A 11.0g sample of compound containing only oxygen and carbon produces 3.0g carbon and 8.0g oxygen. Determine the empirical formula of the compound.
3g C = 1/4 mole
8g O2 = 1/2 mole
So, you have CO2
CxOy ==> xC + 1/2O2
% C = (3/11)*100 = ? about 27
% O2 = (8/11(*100 = about 73
mols C = about 27/12 = about 2.25
mols O2 = about 73/32 = about 2.28 O2 molecules or about 4.56 mols O atoms.
Now find the ratio of the C atoms to the O ATOMS, round to whole numbers and that will be the empirical formula. The easy way to find the ratio is to divide the smaller number by itself (which makes it 1.00), then divide the other number by the same small number.
show the all working out of the particular question .

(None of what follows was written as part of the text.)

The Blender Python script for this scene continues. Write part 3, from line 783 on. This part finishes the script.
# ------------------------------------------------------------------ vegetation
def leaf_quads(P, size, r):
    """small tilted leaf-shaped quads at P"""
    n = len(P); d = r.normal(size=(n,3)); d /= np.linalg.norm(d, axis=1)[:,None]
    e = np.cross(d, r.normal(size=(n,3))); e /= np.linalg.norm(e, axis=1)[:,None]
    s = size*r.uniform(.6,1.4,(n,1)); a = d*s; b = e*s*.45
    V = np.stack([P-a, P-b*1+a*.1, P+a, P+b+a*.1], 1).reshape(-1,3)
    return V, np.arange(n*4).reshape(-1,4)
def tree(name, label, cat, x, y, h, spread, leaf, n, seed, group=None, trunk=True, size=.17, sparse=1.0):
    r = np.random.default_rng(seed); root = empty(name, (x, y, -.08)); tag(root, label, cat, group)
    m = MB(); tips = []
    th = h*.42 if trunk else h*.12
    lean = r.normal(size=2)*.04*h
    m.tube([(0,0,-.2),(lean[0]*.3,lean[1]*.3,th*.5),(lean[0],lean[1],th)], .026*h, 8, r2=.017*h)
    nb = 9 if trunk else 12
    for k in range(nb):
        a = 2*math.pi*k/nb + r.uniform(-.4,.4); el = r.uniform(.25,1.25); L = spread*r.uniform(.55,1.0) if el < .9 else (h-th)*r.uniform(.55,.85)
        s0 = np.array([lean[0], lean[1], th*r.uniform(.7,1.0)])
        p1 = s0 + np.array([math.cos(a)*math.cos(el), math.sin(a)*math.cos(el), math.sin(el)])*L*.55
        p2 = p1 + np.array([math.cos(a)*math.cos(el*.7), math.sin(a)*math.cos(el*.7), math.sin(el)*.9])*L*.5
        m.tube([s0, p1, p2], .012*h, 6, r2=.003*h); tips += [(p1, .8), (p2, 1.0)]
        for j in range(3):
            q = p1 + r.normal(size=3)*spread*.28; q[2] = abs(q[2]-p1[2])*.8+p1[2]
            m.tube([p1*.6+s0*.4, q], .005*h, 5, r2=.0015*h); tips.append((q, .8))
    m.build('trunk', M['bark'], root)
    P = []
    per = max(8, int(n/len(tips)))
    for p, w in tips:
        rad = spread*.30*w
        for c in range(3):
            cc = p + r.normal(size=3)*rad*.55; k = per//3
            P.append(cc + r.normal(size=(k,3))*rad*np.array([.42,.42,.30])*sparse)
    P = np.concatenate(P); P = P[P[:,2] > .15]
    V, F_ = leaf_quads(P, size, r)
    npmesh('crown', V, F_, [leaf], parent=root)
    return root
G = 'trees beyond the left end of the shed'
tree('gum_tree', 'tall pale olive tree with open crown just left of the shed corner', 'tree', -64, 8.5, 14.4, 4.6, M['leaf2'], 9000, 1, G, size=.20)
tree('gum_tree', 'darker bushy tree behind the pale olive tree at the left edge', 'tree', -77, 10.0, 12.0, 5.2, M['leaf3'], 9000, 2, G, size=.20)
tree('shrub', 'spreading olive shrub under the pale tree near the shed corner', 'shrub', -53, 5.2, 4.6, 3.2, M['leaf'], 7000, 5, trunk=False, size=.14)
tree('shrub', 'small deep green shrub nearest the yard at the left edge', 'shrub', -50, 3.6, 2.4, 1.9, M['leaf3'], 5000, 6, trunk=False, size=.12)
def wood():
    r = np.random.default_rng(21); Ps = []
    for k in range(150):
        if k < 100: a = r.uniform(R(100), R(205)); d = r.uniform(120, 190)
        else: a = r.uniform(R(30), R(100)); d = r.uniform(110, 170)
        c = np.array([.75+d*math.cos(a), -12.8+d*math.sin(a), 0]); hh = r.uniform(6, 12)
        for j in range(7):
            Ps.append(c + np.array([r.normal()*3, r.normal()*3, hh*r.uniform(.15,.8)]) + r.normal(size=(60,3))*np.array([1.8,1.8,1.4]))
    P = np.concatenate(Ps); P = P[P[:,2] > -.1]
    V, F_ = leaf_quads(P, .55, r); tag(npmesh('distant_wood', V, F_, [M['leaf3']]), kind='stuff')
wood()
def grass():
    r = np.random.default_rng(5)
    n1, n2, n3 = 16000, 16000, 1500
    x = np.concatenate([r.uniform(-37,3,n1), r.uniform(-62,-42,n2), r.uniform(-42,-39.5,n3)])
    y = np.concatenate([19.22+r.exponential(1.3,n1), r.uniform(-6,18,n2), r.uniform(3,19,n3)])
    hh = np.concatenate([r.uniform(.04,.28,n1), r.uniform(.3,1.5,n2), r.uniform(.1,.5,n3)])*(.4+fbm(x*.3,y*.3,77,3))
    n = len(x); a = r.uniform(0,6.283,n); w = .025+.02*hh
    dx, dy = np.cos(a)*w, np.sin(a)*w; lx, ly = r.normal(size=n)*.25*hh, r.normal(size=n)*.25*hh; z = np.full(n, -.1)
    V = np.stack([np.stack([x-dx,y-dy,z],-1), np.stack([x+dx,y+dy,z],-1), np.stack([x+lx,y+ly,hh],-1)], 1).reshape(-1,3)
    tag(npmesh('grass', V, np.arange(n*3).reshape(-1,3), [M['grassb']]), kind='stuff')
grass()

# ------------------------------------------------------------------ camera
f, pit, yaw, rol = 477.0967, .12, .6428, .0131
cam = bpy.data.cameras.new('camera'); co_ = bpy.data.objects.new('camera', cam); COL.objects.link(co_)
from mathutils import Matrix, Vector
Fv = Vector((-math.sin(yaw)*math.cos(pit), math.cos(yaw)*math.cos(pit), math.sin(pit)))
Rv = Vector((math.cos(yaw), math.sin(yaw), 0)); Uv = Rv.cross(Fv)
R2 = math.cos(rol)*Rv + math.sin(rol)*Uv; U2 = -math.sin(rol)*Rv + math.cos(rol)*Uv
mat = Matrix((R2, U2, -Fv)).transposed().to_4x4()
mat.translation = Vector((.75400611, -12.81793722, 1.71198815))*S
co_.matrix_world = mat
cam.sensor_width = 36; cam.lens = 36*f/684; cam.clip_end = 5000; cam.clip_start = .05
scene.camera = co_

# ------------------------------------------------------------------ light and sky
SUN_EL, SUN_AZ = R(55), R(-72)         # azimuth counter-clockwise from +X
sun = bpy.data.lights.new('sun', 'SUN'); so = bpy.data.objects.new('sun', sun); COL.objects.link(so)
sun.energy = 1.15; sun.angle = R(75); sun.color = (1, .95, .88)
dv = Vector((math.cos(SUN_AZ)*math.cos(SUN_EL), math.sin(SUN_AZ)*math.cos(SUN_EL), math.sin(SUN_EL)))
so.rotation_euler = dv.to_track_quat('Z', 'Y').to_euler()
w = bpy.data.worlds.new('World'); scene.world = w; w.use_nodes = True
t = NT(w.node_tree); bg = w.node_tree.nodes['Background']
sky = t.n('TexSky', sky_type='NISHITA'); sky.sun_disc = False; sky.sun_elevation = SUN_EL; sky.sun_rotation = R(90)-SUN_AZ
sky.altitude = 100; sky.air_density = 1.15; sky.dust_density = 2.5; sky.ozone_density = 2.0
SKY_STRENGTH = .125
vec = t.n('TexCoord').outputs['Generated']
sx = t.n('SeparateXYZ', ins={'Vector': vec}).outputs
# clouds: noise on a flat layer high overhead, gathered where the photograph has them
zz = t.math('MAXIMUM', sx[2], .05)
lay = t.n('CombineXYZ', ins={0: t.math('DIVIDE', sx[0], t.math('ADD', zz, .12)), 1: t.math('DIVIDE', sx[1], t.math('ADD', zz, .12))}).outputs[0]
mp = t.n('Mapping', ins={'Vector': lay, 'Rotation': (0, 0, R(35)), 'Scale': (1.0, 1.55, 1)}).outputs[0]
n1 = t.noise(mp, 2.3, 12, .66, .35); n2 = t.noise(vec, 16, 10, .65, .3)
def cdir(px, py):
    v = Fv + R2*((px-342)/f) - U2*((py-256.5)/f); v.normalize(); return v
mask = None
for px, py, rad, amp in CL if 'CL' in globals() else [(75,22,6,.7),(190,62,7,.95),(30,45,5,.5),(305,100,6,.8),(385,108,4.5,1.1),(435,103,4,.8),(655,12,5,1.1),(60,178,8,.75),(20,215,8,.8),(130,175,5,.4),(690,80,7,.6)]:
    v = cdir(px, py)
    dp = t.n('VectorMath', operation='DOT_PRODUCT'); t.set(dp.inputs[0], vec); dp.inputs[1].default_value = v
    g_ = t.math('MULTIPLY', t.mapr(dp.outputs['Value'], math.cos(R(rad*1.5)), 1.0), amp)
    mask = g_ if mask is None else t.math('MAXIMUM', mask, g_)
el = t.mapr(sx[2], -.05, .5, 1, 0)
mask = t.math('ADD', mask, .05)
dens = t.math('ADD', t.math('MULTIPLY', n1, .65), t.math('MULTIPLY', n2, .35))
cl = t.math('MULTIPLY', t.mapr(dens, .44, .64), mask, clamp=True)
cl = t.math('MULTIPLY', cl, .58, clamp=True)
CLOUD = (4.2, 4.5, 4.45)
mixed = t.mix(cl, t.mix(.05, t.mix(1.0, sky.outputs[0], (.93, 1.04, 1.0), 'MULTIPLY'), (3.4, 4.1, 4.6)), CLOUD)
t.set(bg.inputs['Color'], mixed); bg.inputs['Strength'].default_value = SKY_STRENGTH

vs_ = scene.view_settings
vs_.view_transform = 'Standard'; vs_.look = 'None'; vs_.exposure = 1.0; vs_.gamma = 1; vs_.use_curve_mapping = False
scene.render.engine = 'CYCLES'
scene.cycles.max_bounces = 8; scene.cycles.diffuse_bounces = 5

To determine the empirical formula of a compound, we need to find the ratio of the elements present in the compound. In this case, we have the masses of carbon and oxygen, so we can use them to find the ratio.
Step 1: Calculate the moles of carbon and oxygen.
To calculate the moles, we can use the formula:
moles = mass / molar mass
- Carbon:
The molar mass of carbon (C) is 12.01 g/mol. Using this molar mass, we can calculate the moles of carbon:
moles of carbon = 3.0g / 12.01 g/mol
- Oxygen:
The molar mass of oxygen (O) is 16.00 g/mol. Using this molar mass, we can calculate the moles of oxygen:
moles of oxygen = 8.0g / 16.00 g/mol
Step 2: Find the simplest whole-number ratio.
To find the simplest whole-number ratio, we need to divide the moles of each element by the smallest number of moles.
In this case, the moles of carbon is 0.2495 and the moles of oxygen is 0.5.
Dividing both moles by 0.2495 (the smallest number of moles), we get the following ratio:
moles of carbon / 0.2495 = 0.2495 / 0.2495 = 1
moles of oxygen / 0.2495 = 0.5 / 0.2495 ≈ 2
Therefore, the empirical formula of the compound is C1O2, or simply CO2.